[messaging] Test Data for the Usability Study

Tom Ritter tom at ritter.vg
Tue May 27 19:55:32 PDT 2014

On 27 May 2014 09:08, Michael Rogers <michael at briarproject.org> wrote:
> Nevertheless, we still don't have a way to compare the noticeability
> of modifications across representations. How much phonic edit distance
> is equivalent to, say, the difference between modifying a character at
> the start of a fingerprint and modifying a character in the middle?

The data can be sliced in many ways. We don't have to try and compare
close-phonetic-matching fingerprints to end-matching hexadecimal
fingerprints.  But if we do we haven't made a conclusive statement,
we've just decided that this data is interesting and it should be
studied more closely.

The 75% hexadecimal can be compared to the 75% phonetic, and the 75%
phonetic to the 25% phonetic. I think conclusions that we may be able
to draw are "It seems like fingerprints that match phonetically
closely do in fact confuse users" and "It does not appear that
matching only on the ends is dufficient to confuse users."

> It seems to me that the only credible way to answer such questions is
> empirically. We should start by making random modifications to the
> data to be compared, and measuring the error rate (false positives and
> false negatives) for each representation.
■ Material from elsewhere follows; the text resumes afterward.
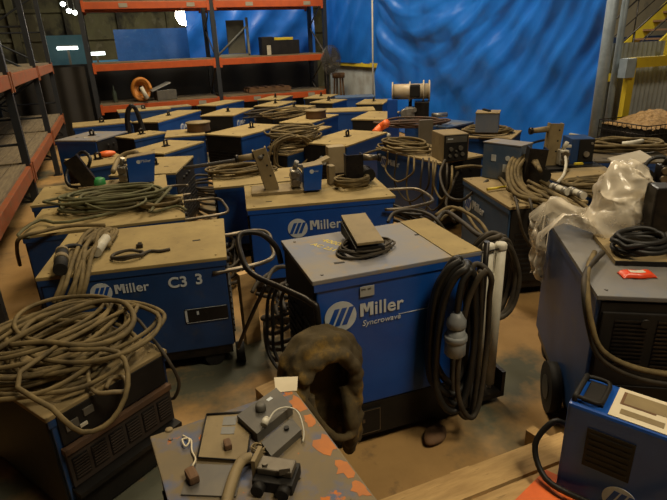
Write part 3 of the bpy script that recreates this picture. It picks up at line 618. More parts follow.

Then we can come up with
> some hypotheses for which modifications are more or less noticeable
> for each representation, and test them against the data.
> *Then* we may be able to say that this modification to this
> representation is equally as noticeable as that modification to that
> representation - and if so, we can then ask which representation
> offers the most noticeability given an adversary with a computational
> budget for making least-noticeable modifications.
> Trying to guess which modifications will be least noticeable for each
> representation before we have any data is trying to run before we can
> walk, in my always humble opinion. ;-)

I don't entirely disagree, but my aim with this is more to get a
sample of data at walking, jogging, and running to demonstrate to
people that there is some interesting stuff here that should be the
subject of more involved, professional study.

We're testing several difference variables, and it doesn't make sense
to cross compare everything. But with the complete dataset obtained,
I'm more than happy to let people compare it in the ways they're
comfortable and follow up on different avenues.

On 27 May 2014 09:53, Christine Corbett Moran
<christine.corbett at gmail.com> wrote:
> the choice is between
> 1. doing nothing with pronunciation because it too hard
> 2. doing something fuzzy with pronunciation because it is too hard to
> approach quantitatively
> 3. doing something well defined, but certainly approximate, yet well defined
> enough to be scientific.
> 4. doing something closer to exact, but difficult.
> I think your approach is definitely better, it's just approaching being a
> linguistics question that is outside the scope of this small 30 person pilot
> study. what I would propose is that we do 3. then if we found out that e.g.
> the poems/natural language really is some frontrunner for amazing (in
> reality I think non of these schemes will be a standout, but that the study
> may inform further design), we could try to convince a linguist to run 4.

I agree.  My intention was the following:

1) We do random changes (that is, no trickery putting the changes in
the middle vs randomly spaced or no trickery trying to get
phonetically similar words) 75% of the time. And we do the tricky bits
25% of the time.

2) To get the phonetic tricky bit, we do something like the following
simplified example:
a) Take your corpus of english words: [adam, bob, carol, madam, cobb, rob, lobb]
b) Seperate them into phonetic groups: [adam, madam], [bob, rob, cobb], [carol]
c) Generate a random fingerprint: carol, cobb, bob, adam, carol
d) A 2^80 attacker (scaled down) could match about 3 of those tokens...
    But for this fingerprint, a 2^80 attacker wants to achieve a
fingerprint that hits any combination of {[carol], [bob, rob, cobb],
[bob, rob, cobb], [adam, madam], [carol]}
    I need to (learn how to) do the math, but I think we should be
able to calculate how many of those tokens they could hit in 2^80
random guesses.

Is this process perfect? I doubt it. But I think it falls into
category #3.  And, this is only 1/4 of the attempts we make.